Binbin Yang1, Kangyang Xie2, Xinyu Xiao3, Meng Wang3, Yang Liu1, Jingdong Chen3, Ming Yang3, Liang Lin1
1Sun Yat-sen University, 2Zhejiang University, 3Antgroup
VidMaestro utilizes a reference image (the leftmost frame), and uses a pair of appearance and motion descriptions as prompts to generate a video.
Abstract
Recent advances in diffusion models have greatly propelled the progress of text-to-image (T2I) generation. However, generating both high-fidelity and high-dynamic videos poses greater challenges due to the high-dimensional latent space, the intricate spatial-temporal relationships, and the strong reliance on high-quality training data. Prior works have sought to extend a T2I diffusion model to a text/image-to-video model by incorporating temporal convolution/self-attention modules. While the integration of temporal operations can enhance temporal coherence, they often suffer from limited object animation and unsatisfactory motion patterns. An underlying cause is the individual frame-wise semantic alignment with the input text prompt, which fails to comprehensively capture the intricate spatial-temporal dynamics.
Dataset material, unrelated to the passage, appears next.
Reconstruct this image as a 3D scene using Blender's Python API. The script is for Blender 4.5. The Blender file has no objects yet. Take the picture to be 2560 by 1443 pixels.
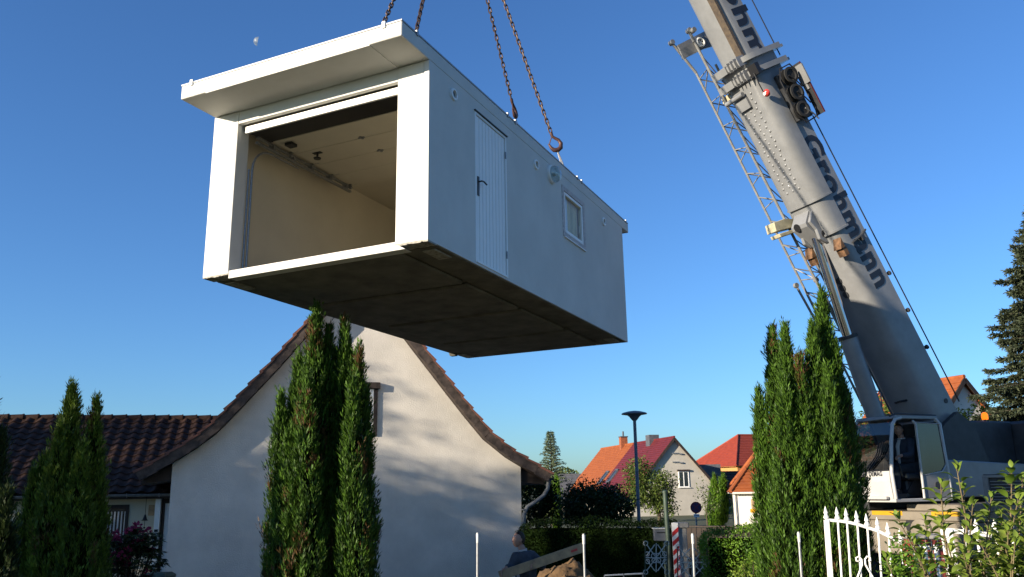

In this work, we present VidMaestro, a video diffusion model to generate high-definition videos with controllable motion by separately guiding the appearance and motion information. Specifically, our method takes as inputs an appearance prompt, which includes a reference image and a textual description, as well as a motion prompt that details the movement and actions within the video. Unlike previous works that solely use spatial 2D cross-attention to individually align each frame with the appearance prompt, our VidMaestro introduces a motion-aware 3D cross-attention module to comprehensively capture video dynamics in the spatial-temporal space and thereby improve the semantic alignment with the input motion cues. By explicitly guiding the spatial and temporal content with these two cues, our VidMaestro exhibits the capability to generate controllable and high-dynamic motions rather than minimal animations. Extensive experiments have been conducted to demonstrate the superior spatial-temporal generative performance of our method, especially with temporal consistency and controllable motion.
Spatial 2D cross-attention v.s. Motion-aware 3D cross-attention
Spatial 2D cross-attention fails to correctly associate the "roaring" token with appropriate region. By contrast, our motion-aware 3D cross-attention successfully localizes the mouth of the mechanical white tiger and captures its moving trajectory.